As the tip moves up and down to follow the contours of the object, sensitive electronics measure its motion and convert that information into a detailed picture of the surface. The microscope can “see” objects as small as a single atom.

But Eigler and Schweizer, who was a visiting scientist from the Fritz Haber Institut in West Germany when the work was done in November of last year, found that by placing the tip closer to a surface atom than normal, they could drag the atom along with the tip as they moved it.

Eigler said in a telephone interview that he believes that electrostatic attraction caused the atom to follow the tip until electrical current through the tip is reduced, but that they are doing further studies to show precisely how the phenomenon occurs.

“We’ve made educated guesses about what the mechanism was,” he said. “Now, we are trying to go beyond guesses to the point of hard science.”

For their experiments, Eigler and Schweizer used a highly purified nickel surface cooled to a temperature of minus 452 degrees Fahrenheit, about seven degrees above absolute zero, and kept under an ultra-high vacuum. The system is so stable, they said, that they can perform experiments on a single atom for days at a time.

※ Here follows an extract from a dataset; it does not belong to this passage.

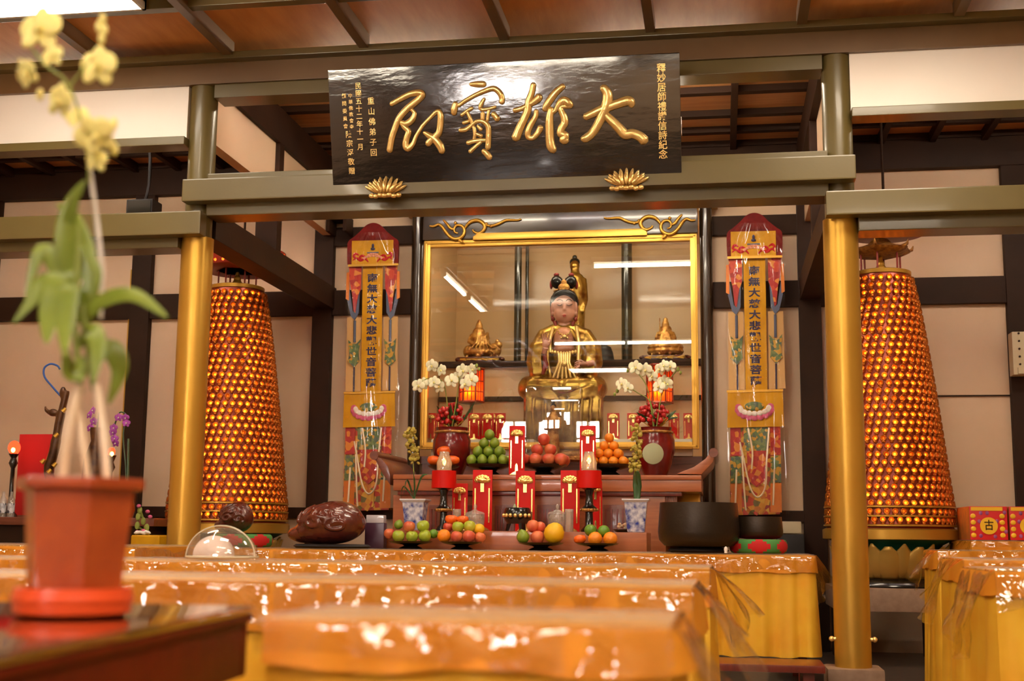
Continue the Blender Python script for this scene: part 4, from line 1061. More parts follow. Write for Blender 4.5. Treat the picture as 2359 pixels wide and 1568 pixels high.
for pxc, kind, r_, rows, lab, grp, pl_lab, sq in (
        (1127, 'mango', 0.040, [4, 3, 2, 1], 'green oval fruit in the pyramid on the upper altar table', 'green fruit heaped left of the acrylic box', 'dark footed dish under the pyramid of green fruit', 1),
        (1252, 'apple', 0.047, [4, 2, 1], 'red apple in the heap before the clear acrylic box', 'red apples heaped before the acrylic box', 'dark footed dish under the heap of red apples', 1),
        (1403, 'orange', 0.036, [4, 3, 2, 1], 'orange in the pyramid on the upper altar table', 'oranges heaped right of the acrylic box', 'dark footed dish under the pyramid of oranges', 1)):
    c = at(pxc, 1078, PY); plate(c.x, PY, UT, 0.175, 0.085, pl_lab)
    pyramid(c.x, PY, UT+0.072, kind, r_, rows, lab, grp)
# oranges behind the left candle lamp
PY2 = 9.28
c = at(1022, 1085, PY2); plate(c.x, PY2, UT, 0.12, 0.07, 'small dark dish of persimmons behind the left candle lamp')
for a, b in ((1000, 1060), (1043, 1060), (1022, 1040), (1022, 1062)):
    p = at(a, b, PY2); p.z = max(p.z, UT+0.1); fruit('persimmon', p, 0.05, 'persimmon on the small dish behind the left candle lamp', 'persimmons behind the left candle lamp')

# big red tablets on the upper table
for px, t_, b_, nm in ((1190, 980, 1092, 'left'), (1354, 980, 1086, 'right')):
    Y = 9.22; c = at(px, b_, Y); h = at(px, t_, Y).z-UT
    tablet((c.x, Y, UT), 37*Y/FPX, h, 'tall red tablet on the upper altar table, %s of the clear acrylic box' % nm)

# ================================================================== LOWER ALTAR TABLE
LY = 8.55
lx0, lx1 = at(845, 1240, LY).x, at(1490, 1240, LY).x; LT = at(1170, 1223, LY).z
o = thing('low_altar_table', ((lx0+lx1)/2, LY+0.25, 0), 'plain pinkish wooden offering table in front of the upper altar table', 'table')
q = MB(); q.box(lx0, lx1, LY, LY+0.5, LT-0.14, LT); q.build('top', M['altar_wood'], o, bevel=0.006)
for sx in (lx0+0.05, lx1-0.05):
    for sy in (LY+0.05, LY+0.45):
        q = MB(); q.box(sx-0.035, sx+0.035, sy-0.035, sy+0.035, 0, LT-0.14); q.build('leg', M['altar_wood'], o)
# red tablets of the lower tier
TYb = 8.98
for px, w_, t_, lab in ((1058, 36, 1113, 'short red tablet on the low altar table just right of the left candle lamp'), (1110, 46, 1082, 'wide red tablet on the low altar table left of the incense burner'),
                        (1209, 45, 1084, 'red tablet with glaring gilt head behind the black incense burner'), (1313, 44, 1083, 'wide red tablet on the low altar table left of the right candle lamp'),
                        (1372, 30, 1108, 'narrow red tablet half hidden behind the right candle lamp')):
    c = at(px, 1215, TYb); h = at(px, t_, TYb).z-LT
    tablet((c.x, TYb, LT), w_*TYb/FPX, h, lab)
# candle lamps
def candle_lamp(px, label, flame):
    Y = 8.72; k = Y/FPX; c = at(px, 1212, Y); zz = lambda y: at(px, y, Y).z
    o = thing('candle_lamp', (c.x, Y, LT), label, 'candle lamp')
    q = MB(); q.lathe([(0.058, LT), (0.055, LT+0.015), (0.03, LT+0.04), (0.026, zz(1180)), (0.05, zz(1176)), (0.055, zz(1170)), (0.03, zz(1163)), (0.025, zz(1140)), (0.034, zz(1128)), (0.06, zz(1124))], (c.x, Y, 0), 24); q.build('stand', M['black'], o, smooth=50)
    q = MB(); q.lathe([(0.052, zz(1178)), (0.058, zz(1174)), (0.052, zz(1170))], (c.x, Y, 0), 24)
    for i in range(8): a = 2*PI*i/8; q.ell((c.x+0.056*math.cos(a), Y+0.056*math.sin(a), zz(1174)), 0.010, 8)
    q.build('gilt_knop', M['gold_dull'], o)
    q = MB(); q.lathe([(29*k, zz(1124)), (28.5*k, zz(1084)), (26.5*k, zz(1084)), (26.5*k, zz(1120))], (c.x, Y, 0), 36, caps=False)
    q.lathe([(0.001, zz(1122)), (28.5*k, zz(1122))], (c.x, Y, 0), 36, caps=False); q.build('red_cup', M['red'], o, smooth=40)
    g = 0.052
    q = MB(); q.lathe([(g, zz(1086)), (g*1.05, zz(1066)), (g*0.7, zz(1048)), (g*0.62, zz(1040)), (g*0.58, zz(1040)), (g*0.66, zz(1048)), (g*1.0, zz(1066)), (g*0.94, zz(1086))], (c.x, Y, 0), 24, caps=False); q.build('glass_chimney', M['glass_jar'], o, smooth=60)
    q = MB(); q.lathe([(g*0.8, zz(1122)), (g*0.8, zz(1080)), (0.001, zz(1080))], (c.x, Y, 0), 20); q.build('oil', M['yellow_fruit'], o)
    q = MB(); f = zz(1060) if flame else zz(1064); q.ell((c.x, Y, f), (0.013, 0.013, 0.022), 10); q.build('flame', M['candle_glow'], o)
candle_lamp(1021, 'left candle lamp with red cup on a black and gold stem', False)
candle_lamp(1357, 'right candle lamp with red cup and bright flame under glass', True)
# incense burner
Y = 8.7; c = at(1192, 1216, Y); k = Y/FPX
o = thing('incense_burner', (c.x, Y, LT), 'round black incense burner with gold dots in the middle of the low altar table', 'incense burner')
zz = lambda y: at(1192, y, Y).z
q = MB(); q.lathe([(24*k, zz(1206)), (31*k, zz(1196)), (33*k, zz(1184)), (29*k, zz(1172)), (27*k, zz(1169)), (24*k, zz(1169)), (22*k, zz(1176))], (c.x, Y, 0), 32); q.build('bowl', M['black'], o, smooth=50)
for i in range(3):
    a = -PI/2+2*PI*i/3+0.5; q = MB(); q.tube([(c.x+math.cos(a)*20*k, Y+math.sin(a)*20*k, zz(1204)), (c.x+math.cos(a)*25*k, Y+math.sin(a)*25*k, LT)], [0.016, 0.011], 8); q.build('leg', M['black'], o)
for i in range(-3, 4):
    a = -PI/2+i*0.36; q = MB(); q.ell((c.x+math.cos(a)*33*k, Y+math.sin(a)*33*k, zz(1187)), (0.014, 0.014, 0.014), 10); q.build('gold_dot', M['gold_leaf'], o)
q = MB(); q.lathe([(0.02, zz(1172)), (0.012, zz(1166)), (0.004, zz(1160))], (c.x-0.02, Y, 0), 12); q.build('ash_knob', M['seal_green'], o)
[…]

To write out IBM, Eigler said, he allowed a few dozen atoms of xenon--a heavy, inert gas--to condense onto the surface, then meticulously moved them around with the microscope tip. The feat took him “22 hours nonstop,” he said, “because we would sometimes destroy or partially destroy it (the design) through not being careful.”

Now, he said, they have overcome those problems and can do it in “a couple of hours.”

The researchers also built a small structure consisting of seven atoms of xenon weakly bound together in a row. Eigler said he realized the atoms were bonded together when he found he could relocate up to three of them at a time by moving an end atom.